Two distinct audience neighborhoods define Coachella's similarity map: a music-industry cluster anchored by Amoeba Music (0.93) and Diplo (0.92), and a second pull toward Los Angeles civic and media life represented by Los Angeles Magazine (0.90) and Gavin Newsom (0.89). That two-peak structure — electronic music culture on one side, LA-rooted media and politics on the other — is the defining feature of this audience's shape.
The music cluster is tight. Amoeba Music at 0.93 is the single strongest neighbor, followed closely by Diplo at 0.92, Beatport at 0.88, Dancing Astronaut at 0.87, and Mad Decent at 0.86 — all music brands or musicians.

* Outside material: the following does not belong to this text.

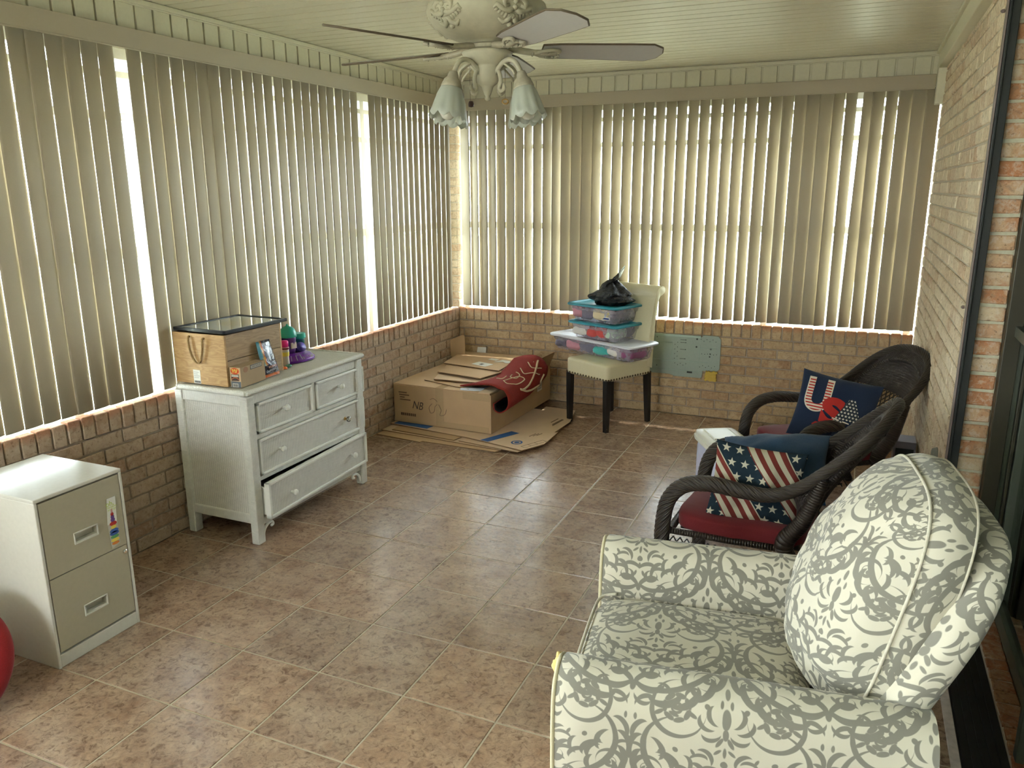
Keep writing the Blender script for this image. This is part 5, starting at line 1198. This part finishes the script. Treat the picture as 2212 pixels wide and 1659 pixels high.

The second cluster is more varied in subcategory but geographically coherent: Los Angeles Magazine, Gavin Newsom, and Latino USA (0.87) suggest an audience with strong Southern California and Latino cultural ties. Guillermo del Toro (0.86) and The Academy Awards (0.86) extend that second peak toward LA's film world. Coachella's own subcategory — Events and Awards — has one match in the top 10: The Academy Awards at 0.86, making it the lone fellow event in the set.
The overall shape is an audience that sits at the intersection of electronic music fandom and Los Angeles cultural identity, with neither cluster fully absorbing the other.